9. En relevant, par une appréciation souveraine non entachée de dénaturation, d'une part, que les caractéristiques de la voie publique donnant accès au terrain d'assiette du projet en litige n'étaient pas suffisantes pour répondre à la circulation générée par le complexe commercial et de loisirs autorisé et, d'autre part, que les conditions de mise en oeuvre du protocole d'accord, conclu le 18 décembre 2003 entre le département de la Haute-Garonne, le syndicat intercommunal de développement et d'expansion économique et la société PCE pour la création d'une route départementale à deux fois deux voies permettant l'accès au projet, relatives à l'obtention, avant la fin de l'année 2005, des autorisations administratives nécessaires, n'avaient pas été respectées, la cour a pu, sans commettre d'erreur de droit, en déduire que l'échéance de réalisation des travaux de modification de la voie d'accès au terrain d'assiette du projet n'était pas certaine et juger en conséquence que les permis de construire attaqués méconnaissaient les dispositions citées au point 7 de l'article 1 Auf-3 du plan local d'urbanisme. Ce second motif fonde à lui seul l'annulation pour excès de pouvoir prononcée par la cour des permis de construire contestés.

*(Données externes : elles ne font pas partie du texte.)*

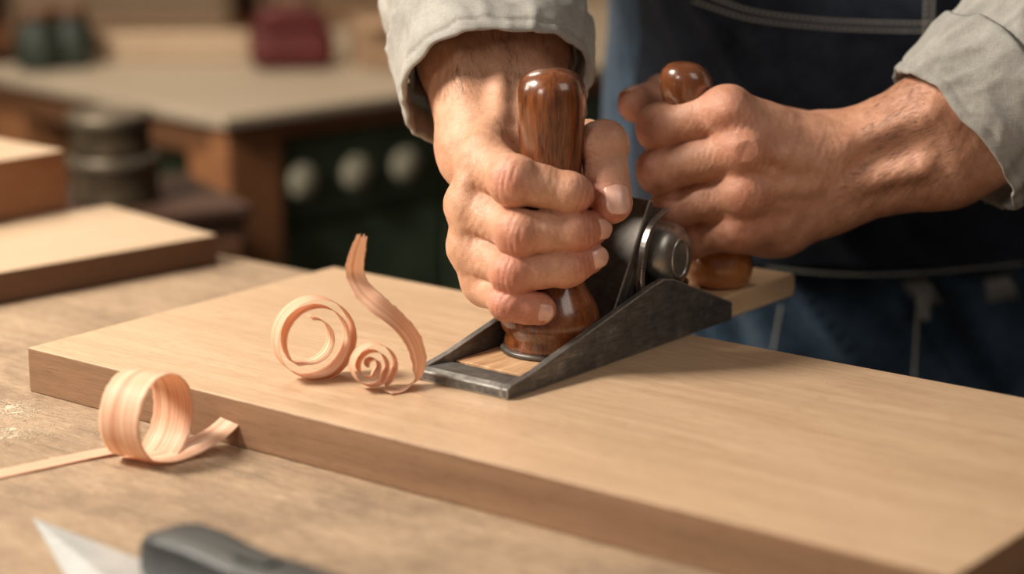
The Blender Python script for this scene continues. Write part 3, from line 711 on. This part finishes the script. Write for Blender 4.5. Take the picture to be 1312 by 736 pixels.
# ------------------------------------------------------------------ shavings
def ribbon(name, cen, wd, wid, label, m=10, world_group=None, ragged=0):
    cen = np.array(cen, float); wd = np.array([nrm(x) for x in wd]); wid = np.array(wid, float)
    P = catmull(cen, m); W = catmull(wd, m); ws = catmull(np.c_[wid, wid], m)[:, 0]
    na = 11; V = []; uv = []; acc = 0; npt = len(P)
    for i in range(npt):
        if i: acc += np.linalg.norm(P[i]-P[i-1])
        t = nrm(P[min(i+1, npt-1)]-P[max(0, i-1)]); w = nrm(W[i]-t*np.dot(W[i], t)); nn = np.cross(t, w)
        for k in range(na):
            u = k/(na-1); sd = 3.0 if k < 5 else 9.0
            e = .05*noise.noise(Vector((acc*190, sd, 0)))+ragged*max(0, noise.noise(Vector((acc*330, sd, 7))))*2
            rip = .00012*noise.noise(Vector((acc*200, u*1.0, 5)))
            tip = t*(.005*abs(noise.noise(Vector((u*4, 2.2, npt*.37))))) if i == npt-1 else 0
            V.append(P[i]+w*ws[i]*(u-.5)*(1+e)+nn*rip+tip); uv.append((u, acc*30))
    o = add(name, V, grid_faces(npt, na), M['shaving'], world=True, smooth=True, solid=.00010)
    ul = o.data.uv_layers.new(name='UVMap')
    for lp in o.data.loops: ul.data[lp.index].uv = uv[lp.vertex_index]
    tag(o, label, 'wood shaving', world_group); return o
def coil(c, ax, q, r0, r1, th0, th1, n, ofs=.0015):
    out = []
    for i in range(n):
        f = i/(n-1); r = r0+(r1-r0)*f; a = math.radians(th0+(th1-th0)*f)
        out.append(c+q*r*math.cos(a)+V3(0, 0, 1)*r*math.sin(a)+ax*ofs*f)
    return out
# big curl on the board
ax = nrm(V3(.42, -.90, .0)); q = nrm(V3(.90, .42, 0))
g = PZ(401, 485, T); c = g+V3(0, 0, .0214)
pts = coil(c, ax, q, .0226, .0192, -75, 300, 28)+coil(c+V3(.0006, 0, -.0004), ax, q, .0184, .0158, 315, 585, 20, .001)+coil(c+V3(-.001, 0, .0005), ax, q, .0135, .0098, 610, 800, 16, -.001)
ribbon('wood_shaving', pts, [ax]*len(pts), [.0115]*len(pts), 'large round shaving curl standing on the pale board, left of the smaller tight curl', 3)
# small tight curl
g = PZ(477, 499, T); c = g+V3(0, 0, .0124); ax = nrm(V3(.34, -.93, .08)); q = nrm(V3(.93, .34, 0))
pts = coil(c, ax, q, .0124, .0098, -60, 300, 22)+coil(c+V3(-.0008, 0, 0), ax, q, .0088, .0058, 325, 640, 18)+coil(c+V3(-.0008, 0, .0005), ax, q, .0046, .0022, 670, 900, 12)
ribbon('wood_shaving', pts, [ax]*len(pts), [.0105]*len(pts), 'smallest tightly rolled shaving on the pale board, between big curl and hand plane', 4)
# tall wavy ribbon rising at the toe of the plane
bs = PZ(515, 497, T)[1]
def rb(px, py, dy=0): return PY(px, py, bs+dy)
cen = [PZ(495, 502, T+.0012), PZ(517, 497, T+.0012), rb(533, 484, .001), rb(537, 462, .003), rb(528, 434, .002), rb(509, 411, -.003), rb(485, 391, -.004), rb(465, 372, 0), rb(455, 351, .003), rb(457, 328, .0), rb(463, 306, -.002)]
wdd = [(.2, 1, 0), (.3, 1, 0), (.45, .9, .2), (.6, .8, .2), (.55, .7, .4), (.35, .75, .6), (.3, .7, .75), (.55, .6, .5), (.9, .35, .1), (.95, .25, .05), (.9, .3, .3)]
ribbon('wood_shaving', cen, wdd, [.009, .0105, .0110, .0110, .0108, .0108, .0108, .0104, .0095, .0085, .0060], 'tall wavy shaving ribbon rising upright beside the toe of the hand plane', 9, ragged=.12)
# curl lying on the bench in front
ax = nrm(V3(.89, -.46, 0)); q = nrm(V3(.46, .89, 0))
g = PZ(190, 588, 0); c = g+V3(0, 0, .0222)
ring_ = coil(c, ax*0, q, .0222, .0212, -110, 240, 28)
tl = [PZ(-60, 620, .0006), PZ(-10, 610, .0006), PZ(50, 597, .0008), PZ(105, 585, .001)]
wt_ = [(-.2, 1, 0), (-.2, 1, 0), (-.25, 1, 0), (-.5, .9, 0)]
rt = [c+q*.004+V3(0, 0, -.0208)+V3(.004, -.006, 0), c+q*.016+V3(.010, -.008, -.0195), c+q*.030+V3(.018, -.010, -.014), c+q*.040+V3(.023, -.010, -.006)]
pts = ring_+rt
ribbon('wood_shaving', pts, [ax]*len(ring_)+[ax]*4, [.024]*len(ring_)+[.022, .018, .014, .012], 'wide looped shaving lying on the workbench in front of the pale board', 4, ragged=.04)
ribbon('wood_shaving', tl+[PZ(150, 576, .002)], wt_+[(-.5, .9, 0)], [.011, .012, .012, .012, .010], 'long flat shaving strip on the workbench, leading left from the looped shaving', 8)

# ------------------------------------------------------------------ sawdust
def bench_inside_board(p):
    d = p-cA; x = d@bdir; y = d@V3(-bdir[1], bdir[0], 0); return -.002 < x < bl and -.002 < y < bw
V, Fs = [], []
def chip(p, s, flat=.8):
    k = len(V); a = random.uniform(0, 6.28); e = random.uniform(.4, 1.4)
    ca, sa = math.cos(a), math.sin(a)
    for dx, dy, dz in ((-1, -.6, 0), (1, -.5, .0), (.8, .6, .25), (-.9, .5, .1), (0, 0, .7)):
        dx *= e; V.append(p+V3((dx*ca-dy*sa)*s, (dx*sa+dy*ca)*s, dz*s*flat+.0001))
    Fs.extend([(k, k+1, k+4), (k+1, k+2, k+4), (k+2, k+3, k+4), (k+3, k, k+4), (k+3, k+2, k+1, k)])
for _ in range(5200):
    r = random.random()
    if r < .45:
        k_ = random.choice([(4, 556, 26, 5), (20, 526, 20, 6), (12, 540, 40, 18)]); px, py = random.gauss(k_[0], k_[2]), random.gauss(k_[1], k_[3])
    elif r < .7: px, py = random.uniform(-40, 330), random.uniform(480, 640)
    else: px, py = random.uniform(-60, 700), random.uniform(400, 760)
    p = PZ(px, py, 0)
    if bench_inside_board(p): continue
    chip(p, random.uniform(.00015, .00055)*(1.8 if r < .04 else 1))
for _ in range(12):
    px, py = random.gauss(8, 16), random.choice([526, 554, 558])+random.gauss(0, 3)
    chip(PZ(px, py, 0), random.uniform(.002, .0036), .2)
o = add('sawdust', V, Fs, M['dust'], world=True); tag(o, 'scattered pale sawdust and chips on the workbench top', 'sawdust', kind='stuff')
V, Fs = [], []
for _ in range(320):
    px, py = (random.gauss(620, 120), random.gauss(545, 18)) if random.random() < .6 else (random.uniform(300, 1250), random.uniform(470, 640))
    p = PZ(px, py, T); d = p-cA; x = d@bdir; y = d@V3(-bdir[1], bdir[0], 0)
    if not (.01 < x < bl-.01 and .01 < y < bw-.01): continue
    rel = p-PO
    if -.005 < rel@ex < .28 and -.004 < rel@ey < .065: continue
    chip(p, random.uniform(.0002, .0006))
o = add('sawdust', V, Fs, M['dust'], world=True); tag(o, 'fine sparse sawdust specks on top of the pale board', 'sawdust', kind='stuff')

# ------------------------------------------------------------------ front tools
tipb = PZ(42, 664, .0008); e1 = PZ(260, 748, .0008); e2 = PZ(98, 762, .0008)
mid = e1*.3+e2*.7
bl_ = thing('marking_blade', 'pointed bright steel blade lying on the workbench beside the black handle', 'blade', tuple(tipb-V3(0, 0, .0008)))
up = V3(0, 0, .0022)
far1, far2, farm = e1+(e1-tipb)*.5, e2+(e2-tipb)*.5, mid+(mid-tipb)*.5
Vb = [tipb, far1, farm+up*1.6, far2, tipb-V3(0, 0, .0007), far1-V3(0, 0, .0007), far2-V3(0, 0, .0007)]
add('blade', Vb, [(0, 2, 1), (0, 3, 2), (4, 5, 6), (0, 1, 5, 4), (0, 4, 6, 3), (1, 2, 3, 6, 5)], M['blade'], bl_, world=True)
ha0 = PZ(206, 697, .012); ha1 = PZ(420, 778, .012)
hd = nrm((ha1-ha0)*V3(1, 1, 0)); hs = V3(-hd[1], hd[0], 0)
kn = thing('utility_knife', 'black plastic knife handle lying on the workbench at the front edge', 'knife', (ha0[0], ha0[1], 0), math.atan2(hd[1], hd[0]))
secs = [(0, .0095, .006), (.0012, .0120, .0085), (.004, .0135, .0100), (.012, .0145, .0108), (.030, .0142, .0110), (.045, .0132, .0104), (.060, .0128, .0100), (.075, .0135, .0105), (.10, .0140, .0105), (.13, .0130, .0100), (.15, .0110, .008)]
V = []
for x, w, hgt in secs:
    for k in range(32):
        a = 2*PI*k/32; c_, s_ = math.cos(a), math.sin(a)
        V.append((x, w*math.copysign(abs(c_)**.42, c_), hgt+.0002+hgt*math.copysign(abs(s_)**.42, s_)))
Fs = grid_faces(len(secs), 32, True)+[tuple(range(32)), tuple((len(secs)-1)*32+i for i in range(32))[::-1]]
add('grip', V, Fs, M['black'], kn, smooth=False)
add('slider_button', *box(.052, .072, -.005, .005, .0195, .0225), M['black'], kn, bevel=.001)

# ------------------------------------------------------------------ stock on the left of the bench
pc = V3(-.198, 1.422, 0); u1 = nrm(V3(-.1215, -.111, 0))
a1 = math.atan2(u1[1], u1[0])
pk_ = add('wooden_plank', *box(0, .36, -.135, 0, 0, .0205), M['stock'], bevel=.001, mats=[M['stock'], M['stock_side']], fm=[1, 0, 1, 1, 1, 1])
pk_.location = tuple(pc); pk_.rotation_euler = (0, 0, a1)
tag(pk_, 'pale plank with dark sawn edge lying on the workbench left of the board', 'plank')
bq = PZ(88, 268, .0205)
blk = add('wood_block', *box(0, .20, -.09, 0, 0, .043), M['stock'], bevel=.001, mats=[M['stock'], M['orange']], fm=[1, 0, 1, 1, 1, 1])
blk.location = (bq[0], bq[1]-.004, .0207); blk.rotation_euler = (0, 0, a1+.12)
tag(blk, 'thick pale wood block stacked on top of the plank at far left', 'wood block')

# ------------------------------------------------------------------ far workbench with green cabinet
K0 = V3(-.273, 2.05, FZ); e = nrm(V3(.72, .69, 0)); ae = math.atan2(e[1], e[0]); hb = -FZ
fb = thing('cabinet_workbench', 'blurred second workbench with cream top and dark green cabinet behind the pale board', 'workbench', tuple(K0), ae)
add('tabletop', *box(-.012, 1.5, -.012, .46, hb-.012, hb), M['far_bench'], fb, bevel=.003)
add('front_rail', *box(0, 1.48, 0, .03, hb-.030, hb-.012), M['orange'], fb, bevel=.002)
add('side_rail', *box(0, .03, .03, .44, hb-.045, hb-.012), M['brown'], fb, bevel=.002)
for lx, ly in ((0, 0), (1.41, 0), (0, .37), (1.41, .37)):
    add('leg', *box(lx, lx+.066, ly, ly+.066, 0, hb-.030), M['orange'], fb, bevel=.003)
add('cabinet_body', *box(.068, 1.40, .03, .42, .12, hb-.031), M['green'], fb, bevel=.003)
for a in (.0823+.012, .1585+.006, .231, .40, .48, .56):
    V, Fs = lathe([(.006, 0), (.008, .006), (.0175, .009), (.0185, .012), (.017, .016), (.010, .019)], 28)
    V = [(a+x, .0178-z, hb-.078+y) for x, y, z in V]
    add('knob', V, Fs, M['cream'], fb, smooth=True)
for a0 in (.07, .30, .62, .95):
    w_ = .22 if a0 < .1 else .31
    add('drawer_front', *box(a0+.004, a0+w_, .018, .0298, hb-.120, hb-.035), M['green'], fb, bevel=.002)
    add('drawer_front', *box(a0+.004, a0+w_, .018, .0298, hb-.40, hb-.130), M['green'], fb, bevel=.002)
def on_far(px, py, z=0): return PZ(px, py, z)
p = on_far(372, 88)
rt_ = thing('toolbox', 'small dark red rounded metal toolbox on the cream topped far workbench', 'toolbox', (p[0], p[1]+.02, .0), ae-.6)
add('toolbox_body', *box(-.046, .046, -.035, .035, 0, .046), M['red'], rt_, bevel=.016, seg=6)
add('toolbox_lid', *extrude_xz([(-.040, .046), (.040, .046), (.040, .052), (.030, .061), (.014, .066), (-.014, .066), (-.030, .061), (-.040, .052)], -.030, .030), M['red'], rt_, bevel=.005, seg=3)
add('toolbox_handle', *tube([(-.022, 0, .065), (-.019, 0, .084), (.019, 0, .084), (.022, 0, .065)], .004, 10), M['dark_steel'], rt_, smooth=True)
p = on_far(485, 90)
cb = thing('carton', 'open beige cardboard carton right of the red toolbox on the far workbench', 'box', (p[0]+.01, p[1]+.05, 0), ae-.5)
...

Sur l'application des dispositions de l'article L. 600-5-1 du code de l'urbanisme :
10. Aux termes de l'article L. 600-5-1 du code de l'urbanisme : " Le juge administratif qui, saisi de conclusions dirigées contre un permis de construire, de démolir ou d'aménager, estime, après avoir constaté que les autres moyens ne sont pas fondés, qu'un vice entraînant l'illégalité de cet acte est susceptible d'être régularisé par un permis modificatif peut, après avoir invité les parties à présenter leurs observations, surseoir à statuer jusqu'à l'expiration du délai qu'il fixe pour cette régularisation. Si un tel permis modificatif est notifié dans ce délai au juge, celui-ci statue après avoir invité les parties à présenter leurs observations".
11. L'exercice de la faculté de surseoir à statuer afin de permettre la régularisation du permis de construire faisant l'objet d'un recours pour excès de pouvoir, instituée par les dispositions citées au point 10 de l'article L. 600-5-1 du code de l'urbanisme, est un pouvoir propre du juge. Toutefois, lorsqu'il est saisi de conclusions tendant à la mise en oeuvre de ces dispositions, la décision du juge du fond de faire droit à celles-ci ou de les rejeter relève de son appréciation souveraine, tant sur le caractère régularisable du vice entachant l'autorisation attaquée que sur l'exercice de la faculté, ouverte par l'article L. 600-5-1, de surseoir à statuer pour qu'il soit procédé à cette régularisation dans un délai qu'il lui appartient de fixer eu égard à son office, sous réserve du contrôle par le juge de cassation de l'erreur de droit et de la dénaturation.
12. Il ressort des énonciations de l'arrêt attaqué que pour rejeter les conclusions des sociétés PCE et FTO tendant à l'application des dispositions de l'article L 600-5-1 du code de l'urbanisme, citées au point 10, la cour a relevé, sans dénaturer les pièces du dossier, que ni la réunion du conseil départemental du 11 décembre 2015 présentant le projet de réalisation de la voie d'accès au complexe des sociétés requérantes au titre des opérations de modernisation retenues par le département, ni l'accord-cadre conclu entre ce dernier et les sociétés PCE et FTO pour la reprise des procédures nécessaires à la réalisation de cette voie ne permettaient de regarder les conditions fixées par le protocole d'accord du 18 décembre 2003 pour la création d'une route départementale comme étant déjà satisfaites ou comme pouvant l'être dans le délai d'instruction d'un permis modificatif. En se fondant ainsi sur l'absence de date certaine de la réalisation de ces travaux, dont elle a apprécié souverainement la réalité sans dénaturer les pièces du dossier, pour refuser de faire usage de la faculté, ouverte par l'article L. 600-5-1 du code de l'urbanisme, de surseoir à statuer en vue de la régularisation des permis de construire attaqués au regard des règles d'accès de l'article 1 Auf-3 du plan local d'urbanisme, la cour, dont l'arrêt est suffisamment motivé, n'a pas commis d'erreur de droit."